##### DATA EXTRACT
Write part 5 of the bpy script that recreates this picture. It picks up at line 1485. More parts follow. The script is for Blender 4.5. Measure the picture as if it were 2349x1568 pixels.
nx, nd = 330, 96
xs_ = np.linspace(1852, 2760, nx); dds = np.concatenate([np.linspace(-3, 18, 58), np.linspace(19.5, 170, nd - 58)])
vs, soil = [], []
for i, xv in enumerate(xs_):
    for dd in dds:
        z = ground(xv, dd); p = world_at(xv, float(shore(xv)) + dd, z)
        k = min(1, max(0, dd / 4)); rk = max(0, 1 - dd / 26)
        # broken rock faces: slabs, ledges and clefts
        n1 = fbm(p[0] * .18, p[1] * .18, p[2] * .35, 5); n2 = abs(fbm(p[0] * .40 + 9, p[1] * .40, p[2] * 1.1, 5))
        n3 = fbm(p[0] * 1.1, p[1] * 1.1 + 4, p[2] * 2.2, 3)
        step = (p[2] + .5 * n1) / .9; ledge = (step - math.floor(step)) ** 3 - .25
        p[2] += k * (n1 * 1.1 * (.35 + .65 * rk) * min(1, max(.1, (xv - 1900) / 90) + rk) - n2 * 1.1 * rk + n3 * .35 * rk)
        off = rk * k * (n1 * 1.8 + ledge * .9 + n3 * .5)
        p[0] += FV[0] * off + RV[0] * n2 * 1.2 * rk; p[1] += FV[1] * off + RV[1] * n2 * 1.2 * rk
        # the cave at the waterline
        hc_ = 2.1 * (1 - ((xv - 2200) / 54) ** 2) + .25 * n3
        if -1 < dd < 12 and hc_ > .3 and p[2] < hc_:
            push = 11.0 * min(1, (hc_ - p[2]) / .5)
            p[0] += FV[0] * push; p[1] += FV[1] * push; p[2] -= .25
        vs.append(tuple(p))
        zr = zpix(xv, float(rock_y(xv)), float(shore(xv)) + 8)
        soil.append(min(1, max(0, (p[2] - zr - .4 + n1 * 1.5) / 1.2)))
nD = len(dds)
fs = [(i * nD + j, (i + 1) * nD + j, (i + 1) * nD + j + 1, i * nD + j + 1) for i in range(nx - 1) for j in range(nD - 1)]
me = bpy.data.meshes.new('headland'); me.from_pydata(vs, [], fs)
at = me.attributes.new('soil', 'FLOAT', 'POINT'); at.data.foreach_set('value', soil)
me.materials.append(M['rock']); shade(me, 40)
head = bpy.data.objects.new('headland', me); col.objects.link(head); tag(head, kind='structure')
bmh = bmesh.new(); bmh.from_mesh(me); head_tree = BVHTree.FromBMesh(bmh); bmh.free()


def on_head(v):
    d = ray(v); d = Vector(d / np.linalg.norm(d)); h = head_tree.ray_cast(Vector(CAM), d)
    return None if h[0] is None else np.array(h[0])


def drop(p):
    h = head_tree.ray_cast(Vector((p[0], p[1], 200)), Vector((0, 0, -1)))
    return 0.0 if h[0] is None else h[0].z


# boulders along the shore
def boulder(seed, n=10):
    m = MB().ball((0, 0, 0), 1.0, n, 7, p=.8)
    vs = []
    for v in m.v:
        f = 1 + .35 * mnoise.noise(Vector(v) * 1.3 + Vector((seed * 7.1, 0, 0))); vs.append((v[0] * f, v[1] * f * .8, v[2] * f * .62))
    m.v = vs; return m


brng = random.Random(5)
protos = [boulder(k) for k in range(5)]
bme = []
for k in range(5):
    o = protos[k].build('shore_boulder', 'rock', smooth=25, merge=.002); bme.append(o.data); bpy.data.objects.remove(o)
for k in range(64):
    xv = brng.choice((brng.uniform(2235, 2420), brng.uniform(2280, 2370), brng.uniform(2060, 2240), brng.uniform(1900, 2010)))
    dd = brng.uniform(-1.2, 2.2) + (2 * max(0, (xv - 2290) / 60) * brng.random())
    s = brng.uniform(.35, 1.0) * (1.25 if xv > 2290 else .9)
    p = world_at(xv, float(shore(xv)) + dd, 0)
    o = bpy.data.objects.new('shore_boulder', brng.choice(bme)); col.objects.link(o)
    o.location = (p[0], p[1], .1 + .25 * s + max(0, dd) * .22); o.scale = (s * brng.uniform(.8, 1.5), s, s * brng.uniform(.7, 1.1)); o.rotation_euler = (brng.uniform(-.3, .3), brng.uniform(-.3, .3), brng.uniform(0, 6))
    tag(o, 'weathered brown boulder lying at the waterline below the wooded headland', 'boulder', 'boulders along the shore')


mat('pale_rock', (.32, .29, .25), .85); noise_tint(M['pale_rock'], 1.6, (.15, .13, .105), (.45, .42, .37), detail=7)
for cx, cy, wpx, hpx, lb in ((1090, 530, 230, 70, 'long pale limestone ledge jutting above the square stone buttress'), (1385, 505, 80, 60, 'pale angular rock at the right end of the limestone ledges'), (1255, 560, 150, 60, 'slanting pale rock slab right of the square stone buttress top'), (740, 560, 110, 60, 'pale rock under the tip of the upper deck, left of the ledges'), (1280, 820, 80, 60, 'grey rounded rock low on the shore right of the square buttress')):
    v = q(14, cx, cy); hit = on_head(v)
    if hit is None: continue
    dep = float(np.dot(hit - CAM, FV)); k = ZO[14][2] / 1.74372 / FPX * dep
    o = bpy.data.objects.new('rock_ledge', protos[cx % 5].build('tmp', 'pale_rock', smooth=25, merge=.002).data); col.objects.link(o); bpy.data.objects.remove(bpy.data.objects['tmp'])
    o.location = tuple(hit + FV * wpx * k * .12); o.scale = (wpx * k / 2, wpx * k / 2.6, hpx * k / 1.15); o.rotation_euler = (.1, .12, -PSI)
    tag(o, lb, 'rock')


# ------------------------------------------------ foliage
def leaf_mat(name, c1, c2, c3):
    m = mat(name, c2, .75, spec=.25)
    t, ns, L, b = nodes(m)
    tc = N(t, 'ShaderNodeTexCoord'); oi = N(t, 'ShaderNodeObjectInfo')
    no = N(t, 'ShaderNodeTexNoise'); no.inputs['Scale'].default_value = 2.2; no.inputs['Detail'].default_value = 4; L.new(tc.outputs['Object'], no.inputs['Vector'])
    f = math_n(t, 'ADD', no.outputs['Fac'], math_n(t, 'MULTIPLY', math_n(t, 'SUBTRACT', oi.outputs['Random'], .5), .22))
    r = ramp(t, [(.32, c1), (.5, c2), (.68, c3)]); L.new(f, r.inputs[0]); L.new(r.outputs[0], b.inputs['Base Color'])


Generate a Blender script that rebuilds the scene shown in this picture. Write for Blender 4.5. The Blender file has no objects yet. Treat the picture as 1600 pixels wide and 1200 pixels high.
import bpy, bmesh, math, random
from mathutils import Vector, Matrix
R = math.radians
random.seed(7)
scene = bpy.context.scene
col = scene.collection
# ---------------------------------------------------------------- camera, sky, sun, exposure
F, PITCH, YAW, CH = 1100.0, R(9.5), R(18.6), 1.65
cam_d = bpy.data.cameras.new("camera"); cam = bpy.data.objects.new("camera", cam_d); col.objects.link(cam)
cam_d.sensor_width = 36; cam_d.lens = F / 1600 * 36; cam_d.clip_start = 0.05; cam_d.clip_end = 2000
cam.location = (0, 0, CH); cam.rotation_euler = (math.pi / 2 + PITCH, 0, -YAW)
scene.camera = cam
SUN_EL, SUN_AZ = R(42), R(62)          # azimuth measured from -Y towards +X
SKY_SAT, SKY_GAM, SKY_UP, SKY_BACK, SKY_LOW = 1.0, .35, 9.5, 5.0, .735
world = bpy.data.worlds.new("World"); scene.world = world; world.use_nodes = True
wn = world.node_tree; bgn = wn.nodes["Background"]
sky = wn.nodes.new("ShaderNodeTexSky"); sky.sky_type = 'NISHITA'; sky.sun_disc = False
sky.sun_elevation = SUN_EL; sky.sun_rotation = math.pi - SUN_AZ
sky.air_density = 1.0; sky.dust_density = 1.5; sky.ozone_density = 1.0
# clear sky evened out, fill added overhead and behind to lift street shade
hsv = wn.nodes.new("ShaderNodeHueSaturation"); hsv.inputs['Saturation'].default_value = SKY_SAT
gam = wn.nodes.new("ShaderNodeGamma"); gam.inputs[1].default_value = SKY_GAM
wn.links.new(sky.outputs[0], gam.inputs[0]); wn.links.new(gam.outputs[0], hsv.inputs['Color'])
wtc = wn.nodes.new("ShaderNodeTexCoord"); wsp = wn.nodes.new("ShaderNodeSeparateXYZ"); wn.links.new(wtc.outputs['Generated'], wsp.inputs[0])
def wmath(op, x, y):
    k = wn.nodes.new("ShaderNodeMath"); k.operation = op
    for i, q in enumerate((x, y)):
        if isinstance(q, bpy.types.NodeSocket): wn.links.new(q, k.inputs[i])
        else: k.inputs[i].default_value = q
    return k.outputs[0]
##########
**WHAT YOU HAVE TO DO**
The lines above form a set of records; determine how many of them contain the string "script" and give that number alone.

**EXERCISE OUTPUT**
2